Ediciones Era publicó hace ya muchos años, en la colección Claves, un libro de Nizan: Por una nueva cultura. Lo que me interesa recoger es el principio de esa novela suya leída con tanto fervor: la idea de los veinte años vistos sin el menor sentimentalismo , una edad recordada con los dientes apretados y los ojos entrecerrados. Así estaba yo cuando cumplí los veinte años y no permitiré que nadie diga que fueron aquellos los años más bellos de nuestras vidas ni mucho menos de nuestro país. Era el año 1970 y comenzaba el sexenio de Luis Echeverría .

Yo tenía en la memoria aun antes, recogida en mi infancia, una imagen casi idéntica de ese individuo. Su hermano, el actor Rodolfo Landa, fue buen amigo de mi padre. Sé que hubo entre los dos un real y sincero afecto.
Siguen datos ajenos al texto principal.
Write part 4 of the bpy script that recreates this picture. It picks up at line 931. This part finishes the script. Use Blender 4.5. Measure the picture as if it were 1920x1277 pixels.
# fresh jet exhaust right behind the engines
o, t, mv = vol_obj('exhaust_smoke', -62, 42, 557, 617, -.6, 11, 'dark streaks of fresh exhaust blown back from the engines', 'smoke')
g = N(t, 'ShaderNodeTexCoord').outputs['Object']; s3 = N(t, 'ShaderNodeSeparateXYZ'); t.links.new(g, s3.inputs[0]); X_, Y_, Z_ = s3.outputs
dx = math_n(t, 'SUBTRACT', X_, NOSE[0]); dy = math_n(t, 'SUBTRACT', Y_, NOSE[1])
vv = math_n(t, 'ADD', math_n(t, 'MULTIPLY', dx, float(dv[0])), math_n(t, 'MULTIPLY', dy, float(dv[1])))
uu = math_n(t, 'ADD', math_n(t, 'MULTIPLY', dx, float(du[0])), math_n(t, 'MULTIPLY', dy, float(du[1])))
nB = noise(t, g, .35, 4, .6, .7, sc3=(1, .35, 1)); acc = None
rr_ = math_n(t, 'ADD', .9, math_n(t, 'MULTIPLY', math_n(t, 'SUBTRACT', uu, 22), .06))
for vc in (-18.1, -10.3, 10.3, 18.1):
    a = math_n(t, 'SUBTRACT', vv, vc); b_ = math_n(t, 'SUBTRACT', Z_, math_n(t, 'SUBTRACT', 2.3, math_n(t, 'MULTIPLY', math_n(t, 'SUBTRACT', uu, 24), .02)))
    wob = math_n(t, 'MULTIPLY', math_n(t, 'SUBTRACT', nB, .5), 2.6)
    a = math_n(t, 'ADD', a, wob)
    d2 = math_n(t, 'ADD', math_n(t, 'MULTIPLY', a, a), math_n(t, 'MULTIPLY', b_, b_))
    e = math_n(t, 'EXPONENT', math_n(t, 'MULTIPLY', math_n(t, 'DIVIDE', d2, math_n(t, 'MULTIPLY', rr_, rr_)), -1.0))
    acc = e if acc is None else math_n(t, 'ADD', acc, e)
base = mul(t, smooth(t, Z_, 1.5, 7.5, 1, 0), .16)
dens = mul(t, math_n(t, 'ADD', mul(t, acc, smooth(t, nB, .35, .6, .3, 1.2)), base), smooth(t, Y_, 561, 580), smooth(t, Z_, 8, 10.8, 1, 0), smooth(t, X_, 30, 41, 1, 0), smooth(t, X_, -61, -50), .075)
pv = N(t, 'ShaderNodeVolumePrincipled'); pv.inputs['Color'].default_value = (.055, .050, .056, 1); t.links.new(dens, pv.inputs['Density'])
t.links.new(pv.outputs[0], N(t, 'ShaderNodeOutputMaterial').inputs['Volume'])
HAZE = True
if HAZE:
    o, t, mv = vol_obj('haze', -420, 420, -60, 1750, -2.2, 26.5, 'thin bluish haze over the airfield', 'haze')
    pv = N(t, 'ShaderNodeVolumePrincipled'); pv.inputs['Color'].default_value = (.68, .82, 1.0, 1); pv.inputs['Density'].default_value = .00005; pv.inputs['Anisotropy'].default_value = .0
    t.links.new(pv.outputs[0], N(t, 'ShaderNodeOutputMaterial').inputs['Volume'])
El parecido del actor con su hermano político era asombroso, con aires gemelares. Pero eran muy diferentes. Nunca vi a Luis Echeverría más que de muy, muy lejos; a Rodolfo Landa sí lo vi varias veces: era un hombre afable y sonriente, simpático. Nunca imaginé que su hermano político iba a marcar esos años míos: de los 20 a los 26 de mi edad. Ya había dejado, desde luego, su huella siniestra, sangrante, en 1968, cuando desde el Palacio de Covián ordenaba y disponía los actos represivos de la violencia gubernamental.
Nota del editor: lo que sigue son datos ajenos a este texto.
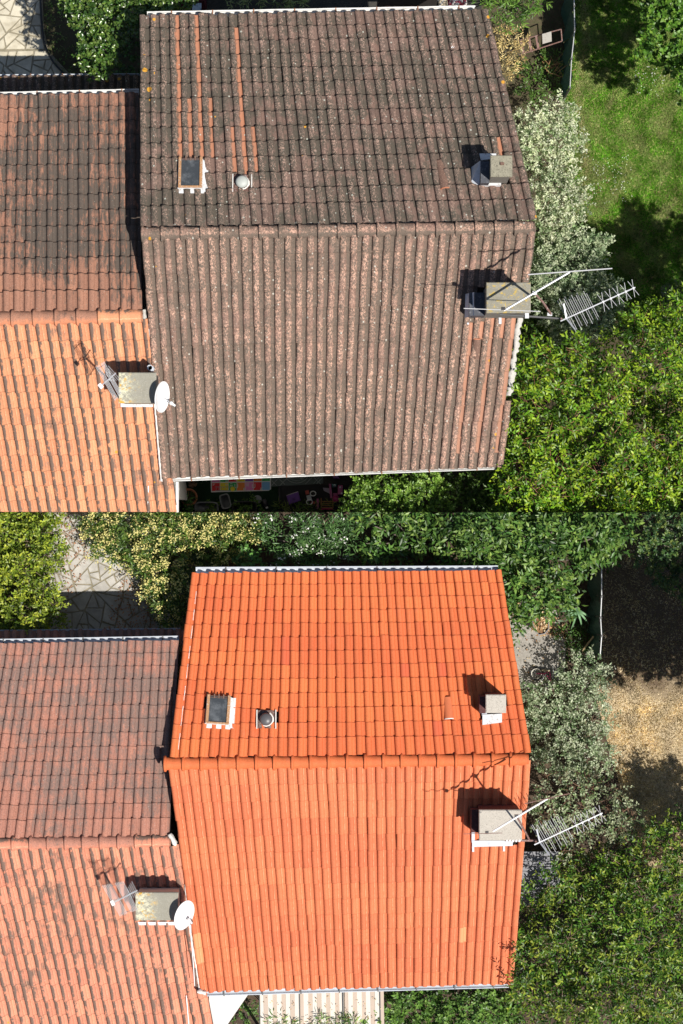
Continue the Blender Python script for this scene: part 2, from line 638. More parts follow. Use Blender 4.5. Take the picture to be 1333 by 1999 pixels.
def ridge_tile_mesh(L, r, mat, tint, collar=0.05):
    n = 12
    V, F, UV = [], [], []
    # collar at the left end, tapered barrel behind it
    st = [(0.0, r + 0.002), (0.0, r + 0.028), (0.012, r + 0.034), (collar - 0.01, r + 0.034), (collar, r + 0.014), (collar + 0.006, r), (L * 0.5, r - 0.003), (L * 1.06, r - 0.008)]
    for (x, rr) in st:
        for k in range(n + 1):
            a = math.radians(-8 + 196 * k / n)
            V.append((x, math.cos(a) * rr, math.sin(a) * rr))
            UV.append((k / n, x / L))
    for i in range(len(st) - 1):
        for k in range(n):
            F.append((i * (n + 1) + k, (i + 1) * (n + 1) + k, (i + 1) * (n + 1) + k + 1, i * (n + 1) + k + 1))
    return mesh_with_attrs('ridge_tile', np.array(V), F, np.array(UV), tint, mat)


def ridge_row(deck, A, B, z, n, r, mats, pick, drop=0.05):
    """A, B photo px of the ridge ends; pick(k) gives (material index, tint)"""
    a, b = P(A[0], A[1], z), P(B[0], B[1], z)
    d = (b - a)
    L = d.length / n
    d.normalize()
    ang = math.atan2(d.y, d.x)
    cache = {}
    rr = random.Random(11)
    for k in range(n):
        p = a + d * (L * k)
        if p.x > 7 or p.x < -7.4:
            continue
        mi, t = pick(k)
        key = (mi, t)
        if key not in cache:
            cache[key] = ridge_tile_mesh(L, r, mats[mi], t)
        o = bpy.data.objects.new('ridge_tile', cache[key])
        COL.objects.link(o)
        o.parent = deck
        o.location = (p.x, p.y, p.z - drop)
        o.rotation_euler = (rr.gauss(0, 0.01), rr.gauss(0, 0.006), ang + rr.gauss(0, 0.008))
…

Cuánto me gustaría tener los dones de Juan Goytisolo para escribir sobre este personaje. El gran Goytisolo escribió páginas imborrables a raíz de la muerte de Francisco Franco; mucho menos trataré de evocar el violentísimo poema de Neruda contra Franco, aún vivo.

Las diferencias entre el dictador español y el político mexicano saltan a la vista, pero los sentimientos ante ellos son, en los dos casos, muy fuertes, intensos, arrancados de la profundidad psicológica que la experiencia ha moldeado.
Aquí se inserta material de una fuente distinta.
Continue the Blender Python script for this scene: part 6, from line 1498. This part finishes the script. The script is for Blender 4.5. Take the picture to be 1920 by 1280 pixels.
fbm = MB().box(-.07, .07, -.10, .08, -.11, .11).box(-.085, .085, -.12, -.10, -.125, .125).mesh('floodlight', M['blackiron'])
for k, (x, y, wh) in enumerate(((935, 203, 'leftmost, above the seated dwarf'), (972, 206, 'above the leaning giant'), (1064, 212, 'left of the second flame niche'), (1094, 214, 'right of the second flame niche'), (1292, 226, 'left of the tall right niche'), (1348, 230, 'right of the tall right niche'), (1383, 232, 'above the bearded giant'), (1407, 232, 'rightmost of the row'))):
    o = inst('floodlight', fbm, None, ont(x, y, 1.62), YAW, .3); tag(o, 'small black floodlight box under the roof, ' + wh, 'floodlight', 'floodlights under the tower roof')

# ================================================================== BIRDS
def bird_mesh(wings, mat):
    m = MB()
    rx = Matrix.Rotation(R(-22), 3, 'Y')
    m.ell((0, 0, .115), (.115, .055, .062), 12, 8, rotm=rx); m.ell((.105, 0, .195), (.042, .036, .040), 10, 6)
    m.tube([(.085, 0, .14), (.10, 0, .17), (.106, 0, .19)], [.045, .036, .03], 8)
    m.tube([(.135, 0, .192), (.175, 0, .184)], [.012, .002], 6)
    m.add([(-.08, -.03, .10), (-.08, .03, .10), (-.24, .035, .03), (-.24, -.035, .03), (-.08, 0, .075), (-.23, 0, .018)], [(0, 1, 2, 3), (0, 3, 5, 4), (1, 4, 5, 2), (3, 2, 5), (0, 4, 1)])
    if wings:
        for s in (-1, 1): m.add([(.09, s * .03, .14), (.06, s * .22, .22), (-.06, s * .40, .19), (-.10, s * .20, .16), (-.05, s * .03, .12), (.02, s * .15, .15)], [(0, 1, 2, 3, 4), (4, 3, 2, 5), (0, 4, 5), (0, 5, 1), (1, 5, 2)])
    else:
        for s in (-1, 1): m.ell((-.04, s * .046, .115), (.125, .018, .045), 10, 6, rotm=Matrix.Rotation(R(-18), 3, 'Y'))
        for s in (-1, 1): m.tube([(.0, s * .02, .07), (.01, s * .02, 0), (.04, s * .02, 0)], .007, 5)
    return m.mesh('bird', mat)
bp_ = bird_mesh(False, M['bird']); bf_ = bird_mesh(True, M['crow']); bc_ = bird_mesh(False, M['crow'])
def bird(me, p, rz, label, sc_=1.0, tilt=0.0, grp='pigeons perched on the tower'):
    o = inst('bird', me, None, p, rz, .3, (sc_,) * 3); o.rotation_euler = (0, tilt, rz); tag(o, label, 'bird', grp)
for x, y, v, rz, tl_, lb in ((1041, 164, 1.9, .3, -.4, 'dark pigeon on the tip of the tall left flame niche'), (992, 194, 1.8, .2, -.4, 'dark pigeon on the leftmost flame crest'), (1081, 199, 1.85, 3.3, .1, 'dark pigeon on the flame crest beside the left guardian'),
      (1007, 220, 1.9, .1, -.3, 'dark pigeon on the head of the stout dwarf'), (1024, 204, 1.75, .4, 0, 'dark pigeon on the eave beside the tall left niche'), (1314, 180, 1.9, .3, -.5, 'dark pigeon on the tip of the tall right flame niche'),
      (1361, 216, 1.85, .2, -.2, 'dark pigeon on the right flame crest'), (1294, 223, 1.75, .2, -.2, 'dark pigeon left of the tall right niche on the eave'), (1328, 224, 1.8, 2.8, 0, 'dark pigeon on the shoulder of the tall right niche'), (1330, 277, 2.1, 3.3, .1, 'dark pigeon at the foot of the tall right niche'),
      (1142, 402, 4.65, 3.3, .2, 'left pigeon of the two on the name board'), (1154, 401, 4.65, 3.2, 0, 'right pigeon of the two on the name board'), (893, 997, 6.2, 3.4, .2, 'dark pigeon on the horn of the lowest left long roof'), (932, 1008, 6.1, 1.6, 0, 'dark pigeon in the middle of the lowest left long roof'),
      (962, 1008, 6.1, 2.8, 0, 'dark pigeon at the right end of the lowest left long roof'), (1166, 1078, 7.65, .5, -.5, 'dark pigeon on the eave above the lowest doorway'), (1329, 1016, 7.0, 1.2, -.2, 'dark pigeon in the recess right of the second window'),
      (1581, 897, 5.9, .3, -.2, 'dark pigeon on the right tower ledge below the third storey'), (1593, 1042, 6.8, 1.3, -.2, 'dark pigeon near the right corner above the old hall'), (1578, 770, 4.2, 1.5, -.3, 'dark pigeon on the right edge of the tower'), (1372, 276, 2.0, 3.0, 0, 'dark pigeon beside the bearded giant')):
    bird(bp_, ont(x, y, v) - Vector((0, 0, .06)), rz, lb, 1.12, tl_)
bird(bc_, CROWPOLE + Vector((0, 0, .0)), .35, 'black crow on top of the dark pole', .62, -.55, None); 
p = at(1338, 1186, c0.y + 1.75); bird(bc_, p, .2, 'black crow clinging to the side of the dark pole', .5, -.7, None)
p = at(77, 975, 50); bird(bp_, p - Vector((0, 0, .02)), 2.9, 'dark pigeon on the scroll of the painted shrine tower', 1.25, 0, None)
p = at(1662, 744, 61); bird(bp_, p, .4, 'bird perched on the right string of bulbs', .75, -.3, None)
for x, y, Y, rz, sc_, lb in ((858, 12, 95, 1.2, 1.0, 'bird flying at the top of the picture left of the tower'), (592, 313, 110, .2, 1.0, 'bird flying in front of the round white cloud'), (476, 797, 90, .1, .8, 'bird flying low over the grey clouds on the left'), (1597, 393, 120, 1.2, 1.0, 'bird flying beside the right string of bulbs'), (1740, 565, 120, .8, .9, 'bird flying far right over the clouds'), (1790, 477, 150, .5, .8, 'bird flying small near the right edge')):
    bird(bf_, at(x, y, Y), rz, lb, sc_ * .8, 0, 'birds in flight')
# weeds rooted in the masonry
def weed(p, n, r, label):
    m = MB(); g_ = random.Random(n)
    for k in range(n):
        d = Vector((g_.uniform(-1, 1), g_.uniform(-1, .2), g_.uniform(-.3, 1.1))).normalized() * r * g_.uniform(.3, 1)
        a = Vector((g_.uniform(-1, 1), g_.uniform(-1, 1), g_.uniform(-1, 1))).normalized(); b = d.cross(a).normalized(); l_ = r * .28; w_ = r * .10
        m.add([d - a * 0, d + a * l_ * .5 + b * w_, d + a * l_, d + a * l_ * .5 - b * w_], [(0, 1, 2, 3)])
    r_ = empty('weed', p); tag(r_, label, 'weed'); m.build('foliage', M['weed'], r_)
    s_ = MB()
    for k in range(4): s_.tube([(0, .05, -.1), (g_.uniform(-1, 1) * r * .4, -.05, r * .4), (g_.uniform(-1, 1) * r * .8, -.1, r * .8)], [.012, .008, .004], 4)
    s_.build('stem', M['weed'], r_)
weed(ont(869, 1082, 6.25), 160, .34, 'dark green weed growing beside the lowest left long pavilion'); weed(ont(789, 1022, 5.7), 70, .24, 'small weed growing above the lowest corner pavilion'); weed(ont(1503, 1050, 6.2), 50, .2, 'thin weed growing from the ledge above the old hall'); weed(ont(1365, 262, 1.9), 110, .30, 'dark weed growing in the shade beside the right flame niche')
Ahora, el México de 1970-1976 resulta difícil de imaginar, pero es el principio de todo esto. A los veinteañeros de entonces nos tocaron los años del desarrollo estable, un dólar de 12.50 y una relativa paz social, todo eso fruto del régimen priísta. Echeverría fue el artífice atroz de la madre de todas las crisis, después de fraguar en su guarida de Bucareli la represión a nuestro movimiento en 1968.

El hieratismo del rostro de Echeverría era una máscara perfecta de una voluntad de poder que no se detenía ante nada. “Quémenlos”, le oyó decir Heberto Castillo cuando, convocado por él, lo visitó en su oficina de Palacio: hablaba de los cadáveres del 10 de junio de 1971. No sabemos qué palabras pronunció en los palacios del poder en 1968; pero podemos suponerlas sin dificultad.